Millet Bahçesi içine koyduğunuz ve belediye şirketinin işleteceğini söylediğiniz, ihaleye çıktığınız, kimseye vermeyeceğiniz halde şartnameleri parayla sattığınızı yazmayan bir basın mı istiyorsunuz?
Kestiğiniz ağaçları görmezden gelen, yıkıp parçaladığınız mezarların üzerinden atlayarak ses etmeyen basın mı istiyorsunuz?
Bunları daha binlerce çoğaltabileceğimizi hepimiz biliyoruz.
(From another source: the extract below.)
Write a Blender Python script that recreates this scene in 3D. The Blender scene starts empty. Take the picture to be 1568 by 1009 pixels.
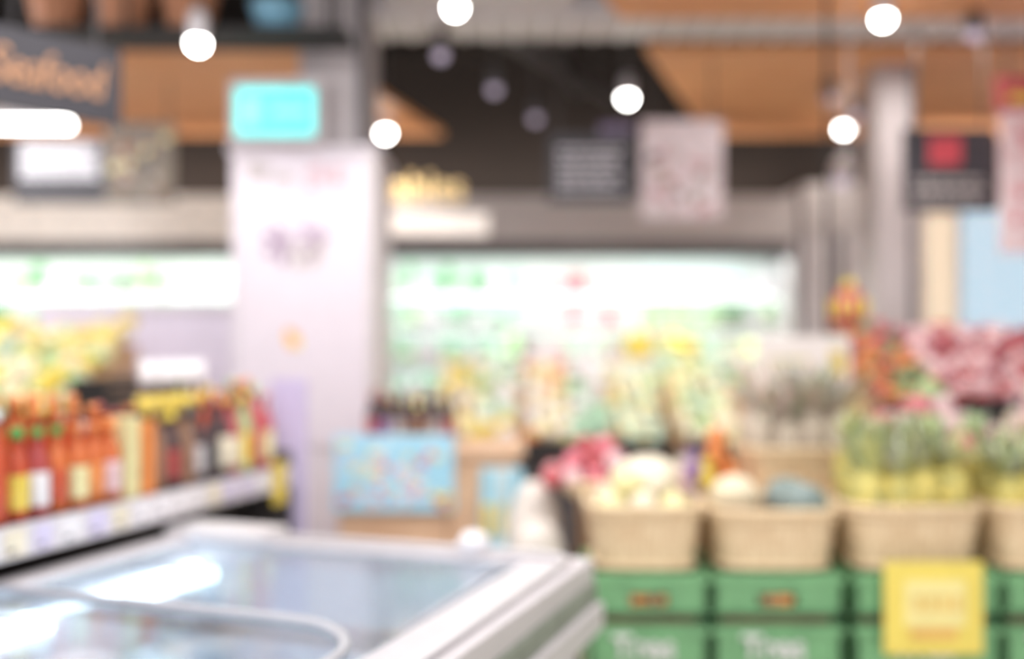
import bpy, math, random
from mathutils import Matrix, Vector
random.seed(7)
sc = bpy.context.scene
sc.view_settings.view_transform = 'Standard'
R = random.uniform

def C(r, g, b):
    f = lambda c: (c/255)/12.92 if c/255 <= .04045 else ((c/255+.055)/1.055)**2.4
    return (f(r), f(g), f(b), 1)
def haze_mix(rgb, k=.16):  # veiling haze put into base colours by mixing toward pale grey
    return tuple(c*(1-k)+t*k for c, t in zip(rgb, (228, 220, 220)))

_m = {}
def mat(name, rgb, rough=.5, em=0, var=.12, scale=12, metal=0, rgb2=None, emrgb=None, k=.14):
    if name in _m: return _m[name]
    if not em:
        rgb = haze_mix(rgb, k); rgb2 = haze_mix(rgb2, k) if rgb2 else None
    m = bpy.data.materials.new(name); m.use_nodes = True
    nt = m.node_tree; p = nt.nodes['Principled BSDF']
    p.inputs['Roughness'].default_value = rough
    p.inputs['Metallic'].default_value = metal
    c = C(*rgb)
    tc = nt.nodes.new('ShaderNodeTexCoord'); no = nt.nodes.new('ShaderNodeTexNoise')
    no.inputs['Scale'].default_value = scale; no.inputs['Detail'].default_value = 3
    cr = nt.nodes.new('ShaderNodeValToRGB')
    c2 = C(*rgb2) if rgb2 else tuple(max(0, x*(1-var*2)) for x in c[:3])+(1,)
    cr.color_ramp.elements[0].position = .35; cr.color_ramp.elements[1].position = .65
    cr.color_ramp.elements[0].color = c2; cr.color_ramp.elements[1].color = c
    nt.links.new(tc.outputs['Object'], no.inputs['Vector'])
    nt.links.new(no.outputs['Fac'], cr.inputs['Fac'])
    nt.links.new(cr.outputs['Color'], p.inputs['Base Color'])
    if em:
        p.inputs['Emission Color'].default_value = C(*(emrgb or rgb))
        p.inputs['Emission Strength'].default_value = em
    _m[name] = m
    return m

def wood_mat(name, a, b, axis_scale=(1, 14, 14), rough=.5):
    m = bpy.data.materials.new(name); m.use_nodes = True
    nt = m.node_tree; p = nt.nodes['Principled BSDF']; p.inputs['Roughness'].default_value = rough
    tc = nt.nodes.new('ShaderNodeTexCoord'); mp = nt.nodes.new('ShaderNodeMapping')
    mp.inputs['Scale'].default_value = axis_scale
    no = nt.nodes.new('ShaderNodeTexNoise'); no.inputs['Scale'].default_value = 2; no.inputs['Detail'].default_value = 5
    cr = nt.nodes.new('ShaderNodeValToRGB')
    cr.color_ramp.elements[0].position = .3; cr.color_ramp.elements[1].position = .7
    cr.color_ramp.elements[0].color = C(*a); cr.color_ramp.elements[1].color = C(*b)
    nt.links.new(tc.outputs['Object'], mp.inputs['Vector']); nt.links.new(mp.outputs['Vector'], no.inputs['Vector'])
    nt.links.new(no.outputs['Fac'], cr.inputs['Fac']); nt.links.new(cr.outputs['Color'], p.inputs['Base Color'])
    return m

class B:
    def __init__(s, name, loc=(0, 0, 0), rz=0):
        s.name = name; s.loc = loc; s.rz = rz
        s.v = []; s.f = []; s.mi = []; s.sm = []; s.mats = []
    def idx(s, m):
        if m not in s.mats: s.mats.append(m)
        return s.mats.index(m)
    def add(s, vs, fs, m, M=None, smooth=False, per=None):
        o = len(s.v)
        if M is not None: vs = [tuple(M @ Vector(v)) for v in vs]
        s.v += [tuple(v) for v in vs]
        for i, f in enumerate(fs):
            s.f.append(tuple(k+o for k in f)); s.mi.append(s.idx(per[i] if per else m)); s.sm.append(smooth)
    def box(s, x0, x1, y0, y1, z0, z1, m, M=None):
        vs = [(x, y, z) for z in (z0, z1) for y in (y0, y1) for x in (x0, x1)]
        fs = [(0, 2, 3, 1), (4, 5, 7, 6), (0, 1, 5, 4), (2, 6, 7, 3), (0, 4, 6, 2), (1, 3, 7, 5)]
        s.add(vs, fs, m, M)
    def prism(s, pts, z0, z1, m, M=None):
        n = len(pts)
        vs = [(x, y, z0) for x, y in pts]+[(x, y, z1) for x, y in pts]
        fs = [tuple(range(n))[::-1], tuple(range(n, 2*n))]+[(i, (i+1) % n, n+(i+1) % n, n+i) for i in range(n)]
        s.add(vs, fs, m, M)
    def lathe(s, prof, m, M=None, seg=14, smooth=True, ms=None, sx=1, sy=1):
        vs = []; fs = []; per = []
        for r, z in prof:
            for k in range(seg):
                a = 2*math.pi*k/seg
                vs.append((r*math.cos(a)*sx, r*math.sin(a)*sy, z))
        for i in range(len(prof)-1):
            for k in range(seg):
                k2 = (k+1) % seg
                fs.append((i*seg+k, i*seg+k2, (i+1)*seg+k2, (i+1)*seg+k)); per.append(ms[i] if ms else m)
        fs.append(tuple(range(seg))[::-1]); per.append(ms[0] if ms else m)
        t = (len(prof)-1)*seg
        fs.append(tuple(range(t, t+seg))); per.append(ms[-1] if ms else m)
        s.add(vs, fs, m, M, smooth, per)
    def sph(s, c, r, m, seg=12, rings=8, crumple=0, rot=None):
        if not hasattr(r, '__len__'): r = (r, r, r)
        vs = []; fs = []
        for i in range(rings+1):
            t = math.pi*i/rings
            for k in range(seg):
                a = 2*math.pi*k/seg; q = 1+R(-crumple, crumple)
                vs.append((r[0]*math.sin(t)*math.cos(a)*q, r[1]*math.sin(t)*math.sin(a)*q, -r[2]*math.cos(t)*q))
        for i in range(rings):
            for k in range(seg):
                k2 = (k+1) % seg
                fs.append((i*seg+k, i*seg+k2, (i+1)*seg+k2, (i+1)*seg+k))
        M = Matrix.Translation(c)
        if rot: M = M @ Matrix.Rotation(rot[0], 4, 'X') @ Matrix.Rotation(rot[1], 4, 'Z')
        s.add(vs, fs, m, M, True)
    def tube(s, path, r, m, seg=8):
        path = [Vector(p) for p in path]; n = len(path); vs = []; fs = []
        for i, p in enumerate(path):
            d = (path[min(i+1, n-1)]-path[max(i-1, 0)]).normalized()
            up = Vector((0, 0, 1)) if abs(d.z) < .9 else Vector((1, 0, 0))
            a = d.cross(up).normalized(); b = a.cross(d)
            for k in range(seg):
                t = 2*math.pi*k/seg; vs.append(tuple(p+a*r*math.cos(t)+b*r*math.sin(t)))
        for i in range(n-1):
            for k in range(seg):
                k2 = (k+1) % seg; fs.append((i*seg+k, i*seg+k2, (i+1)*seg+k2, (i+1)*seg+k))
        fs.append(tuple(range(seg))[::-1]); fs.append(tuple(range((n-1)*seg, n*seg)))
        s.add(vs, fs, m, None, True)
    def leaf(s, p, az, el, L, w, m, droop=.6, n=5):
        p = Vector(p); vs = []; fs = []
        side = Vector((-math.sin(az), math.cos(az), 0)); e = el
        for i in range(n+1):
            t = i/n; ww = w*math.sin(math.pi*(.15+.85*t))*.5 if t < 1 else .0005
            vs += [tuple(p-side*ww), tuple(p+side*ww)]
            p = p+Vector((math.cos(az)*math.cos(e), math.sin(az)*math.cos(e), math.sin(e)))*(L/n)
            e -= droop/n
        for i in range(n): fs.append((2*i, 2*i+1, 2*i+3, 2*i+2))
        s.add(vs, fs, m, None, True)
    def done(s, bevel=0, parent=None):
        me = bpy.data.meshes.new(s.name); me.from_pydata(s.v, [], s.f)
        for m in s.mats: me.materials.append(m)
        me.polygons.foreach_set('material_index', s.mi); me.polygons.foreach_set('use_smooth', s.sm)
        me.update()
        o = bpy.data.objects.new(s.name, me); sc.collection.objects.link(o)
        o.location = s.loc; o.rotation_euler = (0, 0, s.rz)
        if bevel:
            b = o.modifiers.new('bevel', 'BEVEL'); b.width = bevel; b.segments = 3; b.limit_method = 'ANGLE'
        if parent: o.parent = parent
        return o

def text(body, parent, loc, width, height, m, rz=0, name='lettering', shear=0, bold=.012):
    cu = bpy.data.curves.new(name, 'FONT'); cu.body = body; cu.size = 1; cu.extrude = .02; cu.shear = shear
    cu.offset = bold
    o = bpy.data.objects.new(name, cu); sc.collection.objects.link(o); cu.materials.append(m)
    bpy.context.view_layer.update()
    dx, dy = max(o.dimensions.x, .01), max(o.dimensions.y, .01)
    o.parent = parent; o.location = loc; o.rotation_euler = (math.pi/2, 0, rz)
    o.scale = (width/dx, height/dy, .25)
    return o

# ------------------------------------------------------------------ palette
white = mat('white_paint', (232, 228, 232), .4, var=.03)
offwhite = mat('offwhite_metal', (212, 206, 210), .3, var=.04)
grey = mat('grey_paint', (178, 170, 168), .6, var=.06)
lgrey = mat('light_grey', (200, 194, 196), .5, var=.06)
dgrey = mat('dark_grey', (74, 70, 72), .5, var=.1, k=.08)
black = mat('black_board', (46, 43, 51), .5, var=.1, k=.04)
dark = mat('dark_recess', (34, 30, 30), .7, var=.1, k=.03)
red = mat('red', (214, 58, 48), .3); dred = mat('dark_red', (168, 50, 48), .3)
mred = mat('muted_red', (196, 78, 84), .22); mred2 = mat('muted_wine', (156, 70, 84), .22)
orange = mat('orange', (236, 132, 56), .3); yellow = mat('yellow', (244, 212, 70), .25)
lyellow = mat('pale_yellow', (246, 236, 170), .25); cream = mat('cream', (244, 232, 204), .4)
green = mat('green', (96, 176, 104), .3); lgreen = mat('leaf_light_green', (178, 214, 148), .25)
pgreen = mat('pale_green', (208, 236, 210), .25); dgreen = mat('leaf_dark_green', (88, 128, 80), .4)
mint = mat('mint_green', (174, 218, 186), .25)
capgreen = mat('cap_green', (16, 160, 62), .35, k=.05)
pink = mat('pink', (232, 120, 136), .25); lpink = mat('light_pink', (246, 206, 210), .3)
purple = mat('purple', (140, 104, 158), .45); lav = mat('lavender', (210, 200, 232), .5, var=.04)
sky = mat('sky_blue', (150, 214, 236), .5, var=.05); cyanp = mat('pale_cyan', (200, 234, 244), .5, var=.05)
wine = mat('dark_bottle_glass', (64, 44, 46), .15); amber = mat('orange_sauce', (210, 98, 40), .25, k=.12)
amber2 = mat('red_orange_sauce', (202, 70, 34), .25, k=.12)
brown = mat('brown', (140, 98, 72), .6)
lamp_on = mat('lamp_lens', (255, 252, 248), .4, em=38); lamp_dim = mat('lamp_lens_dim', (200, 188, 212), .4, em=.5)
tube_on = mat('tube_glow', (255, 255, 250), .4, em=14)
fstreak = mat('freezer_streak_glow', (215, 240, 250), .4, em=11)
led = mat('fridge_led', (240, 255, 250), .4, em=17)
ffill = mat('freezer_fill_glow', (225, 242, 255), .4, em=26)
slat = wood_mat('slat_wood', (208, 144, 98), (230, 170, 122))
wood = wood_mat('stand_wood', (186, 146, 110), (214, 178, 140))
cardb = wood_mat('cardboard', (206, 166, 134), (222, 186, 154), (3, 3, 3))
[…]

Siz işte tam da bunları yapması için bir ekip getirtin Düzce’ye basına bu konuda ders versin.
Çünkü diğer türlüsünü zaten Düzce’deki tüm gazeteci arkadaşlarımız yapabilecek kapasitedeler.
Bir de kendiniz için bir ders yazdırın, mesela;
Eleştirisel bir haber yazdığında veya birimleriniz hata yaptığında, örneğin basın biriminiz basının eline geçmemesi gereken bir dokümanı basın grubuna attığında, hatırını kıramadığımız dostlarımızı araya sokup, haberleri kaldırtmaya uğraşmaktan vazgeçin.
Basını fişleyerek, Düzce’nin ve Düzcelilerin parasıyla hakkınızda iyi yazanlara reklam verip, eleştirenleri ayırarak basın etiğinden bahsetmeyin.
NOT: Türk geleneklerine göre eve gelen misafir Tanrı misafiridir ve ev sahibi misafirine hürmet gösterir.
Birey, toplum sivil toplum, yonetim ve basın arasındaki dengede yöneticilerin meşrutiyet ölçütü sorgulanır. Halkın basindan bekledigi sey, sorgulama sonunda bilgi edinmedir. Sorgulanmaya tahammül edemeyen yöneticiler basını kendilerine hep engel olduğunu düşünürler. Oysa basın, halkin haber alma kaynağıdır. Doğru ölçüt ve etik degerlerle haber kaynağı olan tüm basn çalışanlarını saygıyla selamlıyorum.